Democrats' 'Amazon Tax' Experiment Initial Results: $11 Million Decrease In Use Tax

By Susan Duclos

The results of the Democrats' Amazon Tax in Illinois are in and the experiment failed spectacularly as was predicted at the time.

Red State explains:

Well. The law passed in Illinois and promptly ended its Illinois affiliate program. As expected; and as for more tax revenue… well, Chicagoist somewhat tartly noted that use tax (which is where the supposed tax income would have showed up) actually decreased in the second part of 2011. It did not, in other words, provide the $150 million in new revenue that Illinois Democrats promised their electorate… which leads to Chicagoist to go “I told you so.” Well, I told you so, too… and let’s not forget that this situation is even worse than that, given that the income gotten from affiliate programs is in fact taxable itself. No affiliate program, no taxable income.

Following the links brings us to Chicagoist who says "I told you so"!!! They also provide the amount of the use tax decrease:

The result? An actual decrease in use tax collected of over $11 million. Numbers given to Chicagoist by the Illinois Department of Revenue show that in the period of January 2011 through June 2011, IDOR collected approximately $139 million in use tax. After the law went into effect on July 1, the total amount collected between then and the end of the year was approximately $127 million.

We hate to say we told you so, but we told you so.

Illinois wasn't the only state that conducted this Democratic experiment when three months later, California did the same thing, as did Amazon, when they cancelled their affiliate program in California. (Discussed at Wake up America HERE) That resulted in some fancy footwork and a postponement of collecting those taxes until September 15, 2012.

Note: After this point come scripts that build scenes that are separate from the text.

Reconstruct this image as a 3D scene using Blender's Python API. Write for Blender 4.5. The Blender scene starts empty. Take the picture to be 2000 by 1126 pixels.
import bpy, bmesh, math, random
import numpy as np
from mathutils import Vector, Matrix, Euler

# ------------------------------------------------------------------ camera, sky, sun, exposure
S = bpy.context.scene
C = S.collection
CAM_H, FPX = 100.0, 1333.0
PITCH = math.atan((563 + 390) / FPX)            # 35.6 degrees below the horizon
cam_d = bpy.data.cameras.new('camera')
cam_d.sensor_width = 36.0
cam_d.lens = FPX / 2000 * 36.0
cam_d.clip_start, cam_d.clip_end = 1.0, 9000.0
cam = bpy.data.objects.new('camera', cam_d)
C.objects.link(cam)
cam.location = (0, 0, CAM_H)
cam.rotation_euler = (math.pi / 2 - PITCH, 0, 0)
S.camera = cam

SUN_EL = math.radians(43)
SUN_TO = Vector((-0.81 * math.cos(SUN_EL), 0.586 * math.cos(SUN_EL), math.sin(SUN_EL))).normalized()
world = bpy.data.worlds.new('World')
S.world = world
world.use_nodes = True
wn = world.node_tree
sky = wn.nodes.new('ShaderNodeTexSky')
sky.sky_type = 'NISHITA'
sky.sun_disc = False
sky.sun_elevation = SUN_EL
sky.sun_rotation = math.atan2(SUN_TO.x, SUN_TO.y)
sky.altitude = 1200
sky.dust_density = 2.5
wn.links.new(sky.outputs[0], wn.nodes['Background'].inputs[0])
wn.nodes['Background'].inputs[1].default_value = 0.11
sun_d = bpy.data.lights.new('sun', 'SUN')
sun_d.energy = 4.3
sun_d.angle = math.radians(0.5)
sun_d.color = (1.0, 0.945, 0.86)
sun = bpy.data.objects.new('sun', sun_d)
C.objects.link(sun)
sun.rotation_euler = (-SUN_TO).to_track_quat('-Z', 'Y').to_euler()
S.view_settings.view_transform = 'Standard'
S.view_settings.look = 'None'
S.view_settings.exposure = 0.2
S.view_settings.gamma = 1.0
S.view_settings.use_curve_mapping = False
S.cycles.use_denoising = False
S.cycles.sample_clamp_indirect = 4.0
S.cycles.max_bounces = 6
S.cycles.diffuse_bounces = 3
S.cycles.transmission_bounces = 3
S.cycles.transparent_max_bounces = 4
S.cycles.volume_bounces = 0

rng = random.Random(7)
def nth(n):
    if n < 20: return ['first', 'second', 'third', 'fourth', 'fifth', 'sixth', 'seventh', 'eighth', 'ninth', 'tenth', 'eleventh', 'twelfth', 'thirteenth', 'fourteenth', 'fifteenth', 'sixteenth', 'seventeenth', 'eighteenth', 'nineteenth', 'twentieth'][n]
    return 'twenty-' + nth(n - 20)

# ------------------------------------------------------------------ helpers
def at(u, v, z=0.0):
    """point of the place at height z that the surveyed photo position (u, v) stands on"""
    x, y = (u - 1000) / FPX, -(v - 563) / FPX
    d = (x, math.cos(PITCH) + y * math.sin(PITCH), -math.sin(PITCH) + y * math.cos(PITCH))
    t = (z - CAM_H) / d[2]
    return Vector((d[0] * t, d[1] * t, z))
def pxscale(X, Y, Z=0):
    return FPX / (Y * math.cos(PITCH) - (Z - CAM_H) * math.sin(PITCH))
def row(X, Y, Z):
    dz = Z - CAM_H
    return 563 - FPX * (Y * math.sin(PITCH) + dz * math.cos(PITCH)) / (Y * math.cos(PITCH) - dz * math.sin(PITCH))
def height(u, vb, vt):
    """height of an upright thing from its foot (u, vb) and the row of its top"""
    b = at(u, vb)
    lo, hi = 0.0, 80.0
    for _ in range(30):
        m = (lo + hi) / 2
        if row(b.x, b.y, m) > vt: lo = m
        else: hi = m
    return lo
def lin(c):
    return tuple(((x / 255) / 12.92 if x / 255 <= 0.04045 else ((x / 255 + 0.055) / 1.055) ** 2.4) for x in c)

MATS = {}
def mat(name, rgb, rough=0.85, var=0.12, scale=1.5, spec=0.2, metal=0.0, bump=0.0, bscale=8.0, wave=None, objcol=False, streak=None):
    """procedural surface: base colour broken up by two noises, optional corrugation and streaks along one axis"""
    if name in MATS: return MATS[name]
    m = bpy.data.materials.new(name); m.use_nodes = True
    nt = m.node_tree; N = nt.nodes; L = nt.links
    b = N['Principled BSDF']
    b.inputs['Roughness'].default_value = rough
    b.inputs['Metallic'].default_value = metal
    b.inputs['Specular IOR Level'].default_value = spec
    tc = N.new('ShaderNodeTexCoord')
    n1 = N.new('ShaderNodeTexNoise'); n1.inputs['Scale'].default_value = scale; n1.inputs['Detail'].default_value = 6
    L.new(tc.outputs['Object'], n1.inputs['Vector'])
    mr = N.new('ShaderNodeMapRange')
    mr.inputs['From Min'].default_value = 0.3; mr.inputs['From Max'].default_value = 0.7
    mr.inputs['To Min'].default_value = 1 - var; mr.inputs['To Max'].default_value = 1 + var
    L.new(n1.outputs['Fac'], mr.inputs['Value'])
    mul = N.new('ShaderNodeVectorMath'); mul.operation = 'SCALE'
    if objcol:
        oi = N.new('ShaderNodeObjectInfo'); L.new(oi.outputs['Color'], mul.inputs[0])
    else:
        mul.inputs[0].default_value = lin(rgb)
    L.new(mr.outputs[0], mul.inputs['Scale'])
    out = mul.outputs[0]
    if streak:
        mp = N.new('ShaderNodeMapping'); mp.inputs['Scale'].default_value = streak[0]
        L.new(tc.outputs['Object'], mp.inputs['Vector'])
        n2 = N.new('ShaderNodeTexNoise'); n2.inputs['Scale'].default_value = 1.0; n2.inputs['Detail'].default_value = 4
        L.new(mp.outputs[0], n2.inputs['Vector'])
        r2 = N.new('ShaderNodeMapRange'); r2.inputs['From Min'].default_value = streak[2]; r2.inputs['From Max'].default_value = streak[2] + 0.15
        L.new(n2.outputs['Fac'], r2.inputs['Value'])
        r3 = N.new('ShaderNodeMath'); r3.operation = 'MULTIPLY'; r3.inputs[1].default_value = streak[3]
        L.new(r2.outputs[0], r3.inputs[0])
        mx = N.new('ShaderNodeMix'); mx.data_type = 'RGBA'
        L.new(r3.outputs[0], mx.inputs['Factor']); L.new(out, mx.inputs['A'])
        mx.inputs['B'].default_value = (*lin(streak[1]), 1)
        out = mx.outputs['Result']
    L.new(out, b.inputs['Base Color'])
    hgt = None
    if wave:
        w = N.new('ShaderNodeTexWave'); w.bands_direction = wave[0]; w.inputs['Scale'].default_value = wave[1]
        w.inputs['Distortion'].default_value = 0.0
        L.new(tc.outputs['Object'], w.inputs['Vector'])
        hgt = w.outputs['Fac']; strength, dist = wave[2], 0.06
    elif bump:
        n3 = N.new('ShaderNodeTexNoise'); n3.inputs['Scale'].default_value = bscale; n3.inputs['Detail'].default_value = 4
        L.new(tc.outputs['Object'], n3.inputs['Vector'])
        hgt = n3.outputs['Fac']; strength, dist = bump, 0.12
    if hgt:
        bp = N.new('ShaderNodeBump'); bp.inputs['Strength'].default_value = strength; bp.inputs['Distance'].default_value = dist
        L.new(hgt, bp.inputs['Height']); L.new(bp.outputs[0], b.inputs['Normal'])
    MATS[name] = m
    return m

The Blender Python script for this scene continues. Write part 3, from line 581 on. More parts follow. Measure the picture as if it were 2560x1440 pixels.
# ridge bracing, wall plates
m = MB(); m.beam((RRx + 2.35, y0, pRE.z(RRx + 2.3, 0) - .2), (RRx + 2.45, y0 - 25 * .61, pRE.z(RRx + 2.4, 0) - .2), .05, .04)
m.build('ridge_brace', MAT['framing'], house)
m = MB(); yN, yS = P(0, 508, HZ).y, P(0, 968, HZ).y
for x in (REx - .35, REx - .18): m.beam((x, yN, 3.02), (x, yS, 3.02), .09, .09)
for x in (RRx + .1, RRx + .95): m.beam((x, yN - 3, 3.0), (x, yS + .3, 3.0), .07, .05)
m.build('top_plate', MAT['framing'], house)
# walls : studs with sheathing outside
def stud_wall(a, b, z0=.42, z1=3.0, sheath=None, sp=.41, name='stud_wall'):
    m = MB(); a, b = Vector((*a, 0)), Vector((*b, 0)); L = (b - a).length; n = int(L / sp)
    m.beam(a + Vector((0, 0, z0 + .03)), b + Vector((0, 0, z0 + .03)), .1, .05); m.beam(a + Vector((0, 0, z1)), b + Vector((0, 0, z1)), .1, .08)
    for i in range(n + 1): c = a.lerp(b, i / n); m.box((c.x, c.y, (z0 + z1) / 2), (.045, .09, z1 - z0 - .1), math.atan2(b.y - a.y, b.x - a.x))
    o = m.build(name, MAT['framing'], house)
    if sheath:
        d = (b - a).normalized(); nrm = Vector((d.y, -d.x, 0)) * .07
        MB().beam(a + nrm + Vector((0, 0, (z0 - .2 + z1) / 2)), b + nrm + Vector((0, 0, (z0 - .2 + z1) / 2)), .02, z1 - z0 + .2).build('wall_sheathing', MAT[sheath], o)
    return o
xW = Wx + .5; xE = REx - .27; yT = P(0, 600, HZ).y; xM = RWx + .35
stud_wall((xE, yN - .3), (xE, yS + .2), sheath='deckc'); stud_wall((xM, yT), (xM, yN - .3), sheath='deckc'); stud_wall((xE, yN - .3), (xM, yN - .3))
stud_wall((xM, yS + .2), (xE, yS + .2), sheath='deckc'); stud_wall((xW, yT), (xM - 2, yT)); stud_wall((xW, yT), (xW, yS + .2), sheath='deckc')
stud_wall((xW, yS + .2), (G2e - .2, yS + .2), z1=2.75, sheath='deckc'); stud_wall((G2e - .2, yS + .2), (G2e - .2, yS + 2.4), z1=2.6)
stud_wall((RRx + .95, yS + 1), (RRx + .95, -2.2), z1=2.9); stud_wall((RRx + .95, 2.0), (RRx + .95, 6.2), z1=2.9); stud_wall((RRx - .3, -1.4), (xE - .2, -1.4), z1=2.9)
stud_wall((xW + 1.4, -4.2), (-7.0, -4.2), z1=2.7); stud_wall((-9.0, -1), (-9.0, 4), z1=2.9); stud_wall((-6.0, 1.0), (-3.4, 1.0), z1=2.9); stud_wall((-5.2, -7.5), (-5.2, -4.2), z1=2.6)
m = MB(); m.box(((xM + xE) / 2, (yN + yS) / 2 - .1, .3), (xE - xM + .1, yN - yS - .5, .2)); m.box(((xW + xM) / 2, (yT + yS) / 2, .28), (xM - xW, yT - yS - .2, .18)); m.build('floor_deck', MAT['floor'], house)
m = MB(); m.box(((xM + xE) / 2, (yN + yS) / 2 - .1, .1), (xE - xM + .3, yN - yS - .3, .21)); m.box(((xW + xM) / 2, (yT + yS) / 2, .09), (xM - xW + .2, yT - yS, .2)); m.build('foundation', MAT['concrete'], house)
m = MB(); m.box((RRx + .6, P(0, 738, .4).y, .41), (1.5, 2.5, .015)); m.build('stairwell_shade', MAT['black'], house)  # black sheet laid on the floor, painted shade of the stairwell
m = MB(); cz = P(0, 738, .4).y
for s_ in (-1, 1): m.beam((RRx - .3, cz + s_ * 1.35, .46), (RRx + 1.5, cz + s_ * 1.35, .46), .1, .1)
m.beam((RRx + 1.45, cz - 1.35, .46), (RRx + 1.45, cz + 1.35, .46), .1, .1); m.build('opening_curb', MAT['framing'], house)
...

Senator George Runner, at that time, explained that the compromise was nothing more than a delaying tactic:

George Runner today issued the following statement in response to Governor Jerry Brown’s signature of AB 155:

“I’m glad the Governor signed compromise legislation today to help get some California affiliates back to work and bring thousands of distribution jobs to California. That’s very good news.

“Unfortunately, this legislation is by no means a cure-all. It does nothing to solve the long-term problems created by the Legislature’s botched efforts to compel out-of-state retailers to serve as California’s tax collectors.

“Absent a federal solution, which is highly unlikely in such a short time frame given all of the competing interests, we’ll be right back in the same mess in a year. The State of California will again be killing California jobs, driving away investment and inviting costly litigation.

“Let me be clear: this compromise legislation, while welcome, provides only a short-term delay to a bad law that will never produce the revenues, nor the level-playing field, its proponents imagine.”

California has the benefit of seeing how this failed in Illinois, the question remains though as to whether they will learn from the mistakes of others or continue down the path Illinois traveled and cost Californians the same jobs, income and use tax that Illinois has now suffered.